What distinguishes it from a generic farm management tool is the depth of its animal-level data architecture. Each animal in the system carries a complete profile from photographs to notes, weight records to health history and bloodline tree, all linked via RFID chip to physical identification in the field. For a livestock owner managing a serious breeding programme, it is the difference between a professional operation and an expensive hobby managed on gut feeling.
The interface is designed for the person standing in the field, not just the owner reviewing records from an office. In a sector where farm workers come from diverse language backgrounds and technology literacy varies widely, that distinction matters.

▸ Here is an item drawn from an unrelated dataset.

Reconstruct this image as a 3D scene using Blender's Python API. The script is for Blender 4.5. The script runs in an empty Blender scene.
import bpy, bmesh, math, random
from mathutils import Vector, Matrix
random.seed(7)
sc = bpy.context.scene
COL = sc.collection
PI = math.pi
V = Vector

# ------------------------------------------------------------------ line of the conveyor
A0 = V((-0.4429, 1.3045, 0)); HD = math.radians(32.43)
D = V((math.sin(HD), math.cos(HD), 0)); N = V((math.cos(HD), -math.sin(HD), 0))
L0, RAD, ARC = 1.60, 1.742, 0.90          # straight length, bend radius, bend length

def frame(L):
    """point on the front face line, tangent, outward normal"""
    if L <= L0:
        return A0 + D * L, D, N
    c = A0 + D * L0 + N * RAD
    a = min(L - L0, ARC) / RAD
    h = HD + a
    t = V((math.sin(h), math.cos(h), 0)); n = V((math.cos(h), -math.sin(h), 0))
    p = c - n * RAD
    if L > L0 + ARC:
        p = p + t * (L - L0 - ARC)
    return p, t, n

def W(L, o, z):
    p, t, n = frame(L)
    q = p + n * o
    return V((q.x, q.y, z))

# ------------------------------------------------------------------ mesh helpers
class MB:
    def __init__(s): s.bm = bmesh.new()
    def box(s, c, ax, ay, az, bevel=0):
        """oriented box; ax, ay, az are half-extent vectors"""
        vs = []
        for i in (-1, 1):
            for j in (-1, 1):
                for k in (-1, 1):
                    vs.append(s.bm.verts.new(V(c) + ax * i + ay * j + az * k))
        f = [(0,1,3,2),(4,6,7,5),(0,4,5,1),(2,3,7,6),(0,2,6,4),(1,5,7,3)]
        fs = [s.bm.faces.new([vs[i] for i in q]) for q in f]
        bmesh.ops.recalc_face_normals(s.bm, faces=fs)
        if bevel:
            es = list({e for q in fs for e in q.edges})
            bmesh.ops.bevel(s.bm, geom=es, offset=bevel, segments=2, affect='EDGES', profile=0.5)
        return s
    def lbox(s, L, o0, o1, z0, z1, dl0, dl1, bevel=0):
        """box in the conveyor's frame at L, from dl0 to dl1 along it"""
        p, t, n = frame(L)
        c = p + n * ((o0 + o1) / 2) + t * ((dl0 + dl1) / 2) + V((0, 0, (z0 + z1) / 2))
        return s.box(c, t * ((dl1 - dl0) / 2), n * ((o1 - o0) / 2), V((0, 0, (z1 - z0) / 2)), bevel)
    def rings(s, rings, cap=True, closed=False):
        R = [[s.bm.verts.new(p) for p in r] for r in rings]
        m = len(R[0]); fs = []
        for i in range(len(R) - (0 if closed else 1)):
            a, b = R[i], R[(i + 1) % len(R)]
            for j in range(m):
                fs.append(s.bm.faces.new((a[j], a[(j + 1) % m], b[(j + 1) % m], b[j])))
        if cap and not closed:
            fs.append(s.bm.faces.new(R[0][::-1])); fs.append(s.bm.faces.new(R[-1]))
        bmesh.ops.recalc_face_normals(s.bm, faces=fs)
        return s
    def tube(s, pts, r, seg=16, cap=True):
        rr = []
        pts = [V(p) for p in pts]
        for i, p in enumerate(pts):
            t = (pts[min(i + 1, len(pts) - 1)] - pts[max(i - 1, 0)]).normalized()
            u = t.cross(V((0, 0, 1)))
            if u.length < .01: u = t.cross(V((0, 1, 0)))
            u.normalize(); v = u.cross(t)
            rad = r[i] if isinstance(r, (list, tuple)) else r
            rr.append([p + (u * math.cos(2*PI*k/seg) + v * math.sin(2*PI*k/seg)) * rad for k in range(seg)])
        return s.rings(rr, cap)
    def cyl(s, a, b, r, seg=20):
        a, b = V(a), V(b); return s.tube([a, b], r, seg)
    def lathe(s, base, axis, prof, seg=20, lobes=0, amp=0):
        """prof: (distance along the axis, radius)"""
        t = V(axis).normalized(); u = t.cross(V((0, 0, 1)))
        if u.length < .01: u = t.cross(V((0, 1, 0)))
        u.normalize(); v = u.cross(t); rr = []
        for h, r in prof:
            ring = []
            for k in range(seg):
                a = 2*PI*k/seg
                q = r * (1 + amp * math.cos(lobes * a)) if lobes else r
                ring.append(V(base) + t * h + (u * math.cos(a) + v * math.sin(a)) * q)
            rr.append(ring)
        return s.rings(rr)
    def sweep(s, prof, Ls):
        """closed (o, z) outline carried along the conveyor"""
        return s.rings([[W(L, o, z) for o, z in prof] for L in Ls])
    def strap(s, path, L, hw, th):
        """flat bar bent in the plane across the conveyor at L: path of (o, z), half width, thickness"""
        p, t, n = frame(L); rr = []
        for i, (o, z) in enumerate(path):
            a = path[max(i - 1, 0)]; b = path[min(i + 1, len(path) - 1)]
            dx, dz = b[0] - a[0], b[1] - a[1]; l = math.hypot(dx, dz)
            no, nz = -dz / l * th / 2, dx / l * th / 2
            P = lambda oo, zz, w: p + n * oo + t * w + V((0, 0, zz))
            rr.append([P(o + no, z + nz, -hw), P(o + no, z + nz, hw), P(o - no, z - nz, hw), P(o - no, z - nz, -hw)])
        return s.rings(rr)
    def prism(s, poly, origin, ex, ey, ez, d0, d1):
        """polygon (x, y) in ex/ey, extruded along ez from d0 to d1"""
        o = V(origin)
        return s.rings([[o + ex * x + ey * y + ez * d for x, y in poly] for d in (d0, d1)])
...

“Operations can be reviewed and approved by supervisors within the platform,” AbdEldayem says. “That’s an accountability layer paper records simply cannot provide.”
A number of farms across the UAE are already running on Raee, said AbdEldayem. The startup was here in Al Ain to extend that footprint into the livestock farming community that needs it most.
The Same Problem, Three Approaches:
INNOfarms.ai is building enterprise-grade market intelligence for operations that already have the capacity to absorb it. Soyl Food is translating complex agroscience into a probe and a mobile dashboard, on the conviction that simplicity is the prerequisite for field adoption. Raee is digitising the foundational record-keeping layer that has to exist before any higher-order intelligence can function. Three different entry points, but the same destination ensure a more connected, more legible food system for the UAE.
The probe in the soil, the dashboard on the phone, the bloodline tree that tells a breeder exactly where his prize animal came from, this is what that value chain looks like from the ground up.